1. For example, fiscal year 1993 budget authority included the following non-150 international expenditures: the Department of the Interior, Office of Territorial and International Affairs ($81,203,000); Department of Commerce, International Trade Administration ($216,851,000); Department of Labor, International Trade Affairs ($7,590,000); and the Drug Enforcement Agency ($60,000,000 to fund the overseas operating expenses of 72 offices in 40 countries).

2. See U.S. Department of State, Management Task Force, State 2000: A New Model for Managing Foreign Affairs (Washington, D.C., December 1992), pp. 25-27, 145-155. State 2000 went so far as to recommend specific organizational changes in the Department of State that would consolidate policy planning and resource management expertise in a single office. To date, this recommendation has not been implemented.

3. To ensure consistency with federal trade promotion activities, the Secretary of State should coordinate trade promotion efforts through the Trade Promotion Coordinating Committee.

4. A strategic plan differs from a long-range plan in that it describes a vision of what the organization should look like a given number of years into the future and lays out a way to get there. A long-range plan, on the other hand, is merely an extrapolation based on where the organization is at the current time.

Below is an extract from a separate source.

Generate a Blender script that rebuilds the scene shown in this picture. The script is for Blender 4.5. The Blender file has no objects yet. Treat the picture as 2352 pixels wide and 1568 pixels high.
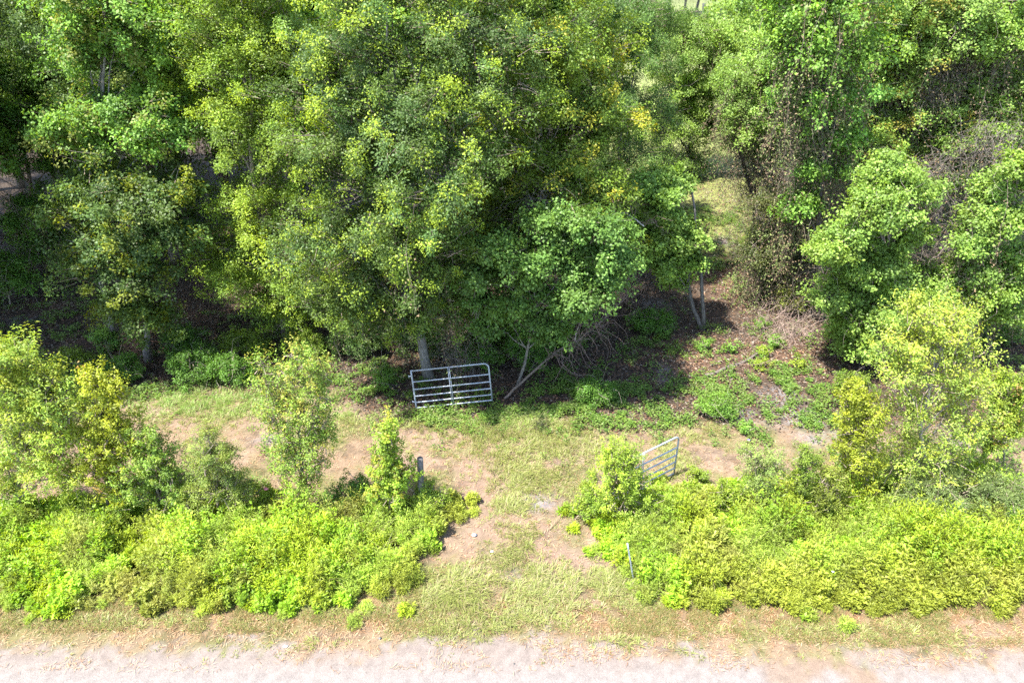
import bpy, math
import numpy as np

# ------------------------------------------------------------------ camera, sky, sun, exposure
S = bpy.context.scene
CAMH, PITCH = 13.0, math.radians(32.0)
cd = bpy.data.cameras.new("camera")
cd.sensor_width = 36.0; cd.lens = 24.0; cd.clip_start = 0.1; cd.clip_end = 2000
cam = bpy.data.objects.new("camera", cd); S.collection.objects.link(cam)
cam.location = (0, 0, CAMH); cam.rotation_euler = (math.pi/2 - PITCH, 0, 0)
S.camera = cam

SUN_EL, SUN_AZ = 64.0, 243.0          # azimuth clockwise from +Y (north): sun to the left, a little behind the camera
w = bpy.data.worlds.new("World"); S.world = w; w.use_nodes = True
nt = w.node_tree; bg = nt.nodes["Background"]
sky = nt.nodes.new("ShaderNodeTexSky"); sky.sky_type = 'NISHITA'; sky.sun_disc = False
sky.sun_elevation = math.radians(SUN_EL); sky.sun_rotation = math.radians(SUN_AZ)
nt.links.new(sky.outputs[0], bg.inputs[0]); bg.inputs[1].default_value = 0.135
sl = bpy.data.lights.new("sun", 'SUN'); sl.energy = 4.2; sl.angle = math.radians(0.5); sl.color = (1.0, 0.95, 0.86)
sun = bpy.data.objects.new("sun", sl); S.collection.objects.link(sun)
az, el = math.radians(SUN_AZ), math.radians(SUN_EL)
from mathutils import Vector
sdir = Vector((math.sin(az)*math.cos(el), math.cos(az)*math.cos(el), math.sin(el)))
sun.rotation_euler = sdir.to_track_quat('Z', 'Y').to_euler(); sun.location = (-30, -20, 50)
S.view_settings.view_transform = 'Standard'; S.view_settings.look = 'None'
S.view_settings.exposure = 2.25; S.view_settings.gamma = 1.0
cy = S.cycles
cy.max_bounces = 9; cy.diffuse_bounces = 6; cy.glossy_bounces = 2; cy.transmission_bounces = 5; cy.transparent_max_bounces = 4
cy.use_denoising = False; cy.use_adaptive_sampling = True; cy.adaptive_threshold = 0.01; cy.sample_clamp_indirect = 4.0

# ------------------------------------------------------------------ helpers
F_ = 1568.0
cp, sp = math.cos(PITCH), math.sin(PITCH)
def W(px, py, d):
    "point at forward distance d seen at photo position (2352 wide); also metres per photo pixel there"
    xr = (px-1176)/F_; yr = (784-py)/F_
    dy = cp + yr*sp; dz = -sp + yr*cp
    s = d/dy
    return np.array((xr*s, d, CAMH + dz*s)), s/F_
def G(px, py):
    xr = (px-1176)/F_; yr = (784-py)/F_
    dy = cp + yr*sp; dz = -sp + yr*cp
    s = -CAMH/dz
    return np.array((xr*s, dy*s, 0.0))

def hash2(ix, iy, seed):
    h = (ix*374761393 + iy*668265263 + seed*982451653) & 0xffffffff
    h = ((h ^ (h >> 13))*1274126177) & 0xffffffff
    return ((h ^ (h >> 16)) & 0xffff)/65535.0
def vnoise(x, y, seed):
    ix = np.floor(x).astype(np.int64); iy = np.floor(y).astype(np.int64)
    fx = x-ix; fy = y-iy
    fx = fx*fx*(3-2*fx); fy = fy*fy*(3-2*fy)
    a = hash2(ix, iy, seed); b = hash2(ix+1, iy, seed); c = hash2(ix, iy+1, seed); d = hash2(ix+1, iy+1, seed)
    return (a*(1-fx)+b*fx)*(1-fy) + (c*(1-fx)+d*fx)*fy
def fbm(x, y, scale, seed, oct=4):
    x = np.asarray(x, float)*scale; y = np.asarray(y, float)*scale
    s = 0; a = 0.5; t = 0
    for o in range(oct):
        s = s + a*vnoise(x, y, seed+o*17); t += a; a *= 0.55; x = x*2.03+7.1; y = y*2.03+3.7
    return s/t
def sstep(a, b, x):
    t = np.clip((x-a)/(b-a), 0, 1); return t*t*(3-2*t)
def unit(v):
    return v/np.maximum(np.linalg.norm(v, axis=-1, keepdims=True), 1e-9)

def gz(x, y):
    "ground height"
    near = fbm(x, y, 0.35, 5, 3)-0.5
    fine = fbm(x, y, 2.2, 9, 3)-0.5
    return near*0.22*sstep(8.5, 11, y) + fine*0.05*(0.25+0.75*sstep(8.6, 9.6, y))

class MB:
    "collects quads / tris with a colour per vertex"
    def __init__(s): s.v = []; s.c = []; s.f4 = []; s.f3 = []; s.n = 0
    def add(s, v, c, f4=None, f3=None):
        v = np.asarray(v, np.float32).reshape(-1, 3); c = np.asarray(c, np.float32)
        if c.ndim == 1: c = np.tile(c, (len(v), 1))
        s.v.append(v); s.c.append(c[:, :3])
        if f4 is not None and len(f4): s.f4.append(np.asarray(f4, np.int32).reshape(-1, 4)+s.n)
        if f3 is not None and len(f3): s.f3.append(np.asarray(f3, np.int32).reshape(-1, 3)+s.n)
        s.n += len(v)
    def build(s, name, mat, parent=None, smooth=False, origin=None):
        v = np.concatenate(s.v); c = np.concatenate(s.c)
        o = np.zeros(3) if origin is None else np.asarray(origin, float)
        v = v - o.astype(np.float32)
        f4 = np.concatenate(s.f4) if s.f4 else np.zeros((0, 4), np.int32)
        f3 = np.concatenate(s.f3) if s.f3 else np.zeros((0, 3), np.int32)
        me = bpy.data.meshes.new(name)
        me.vertices.add(len(v)); me.vertices.foreach_set("co", v.ravel())
        li = np.concatenate([f4.ravel(), f3.ravel()]).astype(np.int32)
        ls = np.concatenate([np.arange(len(f4))*4, len(f4)*4+np.arange(len(f3))*3]).astype(np.int32)
        me.loops.add(len(li)); me.loops.foreach_set("vertex_index", li)
        me.polygons.add(len(ls)); me.polygons.foreach_set("loop_start", ls)
        if smooth: me.polygons.foreach_set("use_smooth", np.ones(len(ls), bool))
        me.update(calc_edges=True)
        ca = me.color_attributes.new("col", 'FLOAT_COLOR', 'POINT')
        ca.data.foreach_set("color", np.concatenate([np.clip(c, 0, 1), np.ones((len(c), 1), np.float32)], 1).astype(np.float32).ravel())
        me.materials.append(mat)
        ob = bpy.data.objects.new(name, me); S.collection.objects.link(ob)
        ob.location = o
        if parent is not None:
            ob.parent = parent; ob.location = o - np.array(parent.location)
        return ob

def tag(o, label=None, cat=None, group=None, kind=None):
    if label: o["label"] = label
    if cat: o["category"] = cat
    if group: o["group"] = group
    if kind: o["kind"] = kind
    return o
def empty(name, loc):
    o = bpy.data.objects.new(name, None); S.collection.objects.link(o)
    o.location = loc; o.empty_display_size = 0.3
    return o

def kites(mb, P, D, N, L, Wd, C, fold=0.18, droop=0.0):
    "one folded leaf each: P base, D direction, N normal, L length, Wd width, C colour"
    n = len(P)
    D = unit(D); R = unit(np.cross(D, N)); U = np.cross(R, D)
    L = np.broadcast_to(L, (n,))[:, None]; Wd = np.broadcast_to(Wd, (n,))[:, None]
    mid = P + D*L*0.45
    v = np.empty((n, 4, 3)); v[:, 0] = P; v[:, 1] = mid - R*Wd*0.5 + U*Wd*fold
    v[:, 2] = P + D*L - U*L*droop; v[:, 3] = mid + R*Wd*0.5 + U*Wd*fold
    mb.add(v.reshape(-1, 3), np.repeat(C, 4, 0), np.arange(n*4).reshape(-1, 4))
def blades(mb, P, D, L, Wd, C, bend):
    "grass blade: base, mid, tip; D lean direction unit (horizontal), bend 0..1"
    n = len(P); L = np.broadcast_to(L, (n,))[:, None]; Wd = np.broadcast_to(Wd, (n,))[:, None]; b = np.broadcast_to(bend, (n,))[:, None]
    up = np.array((0, 0, 1.0)); R = unit(np.cross(D, up))
    m = P + up*L*0.55*(1-b*0.5) + D*L*0.35*b
    t = P + up*L*(1-b*0.92) + D*L*(0.25+0.7*b)
    v = np.empty((n, 5, 3)); v[:, 0] = P-R*Wd/2; v[:, 1] = P+R*Wd/2; v[:, 2] = m+R*Wd*0.4; v[:, 3] = m-R*Wd*0.4; v[:, 4] = t
    i = np.arange(n)[:, None]*5
    mb.add(v.reshape(-1, 3), np.repeat(C, 5, 0), i+np.array([0, 1, 2, 3]), i+np.array([3, 2, 4]))
def twigs(mb, A, B, ra, rb, C):
    "three-sided thin sticks from A to B"
    n = len(A); D = unit(B-A)
    h = np.where(np.abs(D[:, 2:3]) > 0.9, np.array([[1.0, 0, 0]]), np.array([[0, 0, 1.0]]))
    R = unit(np.cross(D, h)); U = np.cross(R, D)
    ra = np.broadcast_to(ra, (n,))[:, None]; rb = np.broadcast_to(rb, (n,))[:, None]
    v = np.empty((n, 6, 3))
    for k in range(3):
        a = k*2*math.pi/3; d = R*math.cos(a)+U*math.sin(a)
        v[:, k] = A+d*ra; v[:, 3+k] = B+d*rb
    i = np.arange(n)[:, None]*6
    f = np.concatenate([i+np.array([0, 1, 4, 3]), i+np.array([1, 2, 5, 4]), i+np.array([2, 0, 3, 5])])
    mb.add(v.reshape(-1, 3), np.repeat(C, 6, 0) if C.ndim == 2 else C, f)
def chains(mb, P, D, nseg, seg, r, C, rng, wander=0.4, grav=0.0):
    "wandering twig chains started at P"
    P = P.copy(); D = unit(D); pts = []
    for k in range(nseg):
        D = unit(D + rng.normal(0, wander, P.shape) + np.array((0, 0, -grav)))
        Q = P + D*(seg*(0.7+0.6*rng.random(len(P))))[:, None]
        twigs(mb, P, Q, r*(1-k/nseg*0.7), r*(1-(k+1)/nseg*0.7), C); P = Q; pts.append(P)
    return np.concatenate(pts)
def tube(mb, pts, rad, C, sides=9, cap=True, rng=None, rough=0.0):
    pts = np.asarray(pts, float); n = len(pts); rad = np.broadcast_to(rad, (n,))
    T = np.gradient(pts, axis=0); T = unit(T)
    ref = np.array((0.3, 0.95, 0.1)) if abs(T[0][2]) > 0.6 else np.array((0, 0, 1.0))
    V = []
    R = unit(np.cross(T[0], ref))
    for i in range(n):
        R = unit(R - T[i]*np.dot(R, T[i])); U = np.cross(T[i], R)
        for k in range(sides):
            a = 2*math.pi*k/sides
            rr = rad[i]*(1 + (rng.normal(0, rough) if rng is not None and rough else 0))
            V.append(pts[i] + (R*math.cos(a)+U*math.sin(a))*rr)
    f4 = [(i*sides+k, i*sides+(k+1) % sides, (i+1)*sides+(k+1) % sides, (i+1)*sides+k) for i in range(n-1) for k in range(sides)]
    f3 = []
    if cap:
        V.append(pts[0]); V.append(pts[-1]); a = n*sides; b = a+1
        f3 = [(a, (k+1) % sides, k) for k in range(sides)] + [(b, (n-1)*sides+k, (n-1)*sides+(k+1) % sides) for k in range(sides)]
    mb.add(np.array(V), np.asarray(C), f4, f3)
def wig(a, b, n, amp, rng):
    "a wandering line from a to b"
    t = np.linspace(0, 1, n)[:, None]; a = np.asarray(a, float); b = np.asarray(b, float)
    o = np.cumsum(rng.normal(0, 1, (n, 3)), 0); o -= o[0]; o = o - t*o[-1]
    return a*(1-t) + b*t + o*amp*np.linalg.norm(b-a)/n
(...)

5. Infrastructure here refers to what is required to enable the department to accomplish its mission: personnel, education and training, embassies, housing and other real property, information resources and technology, etc.

6. For example, this group might undertake a zero-based review of the Foreign Service education and training requirements and curriculum to ensure that officers are prepared for the new management and policy challenges facing the department. The group could also serve as a forum to address the department's information technology requirements or to generate potential downsizing options.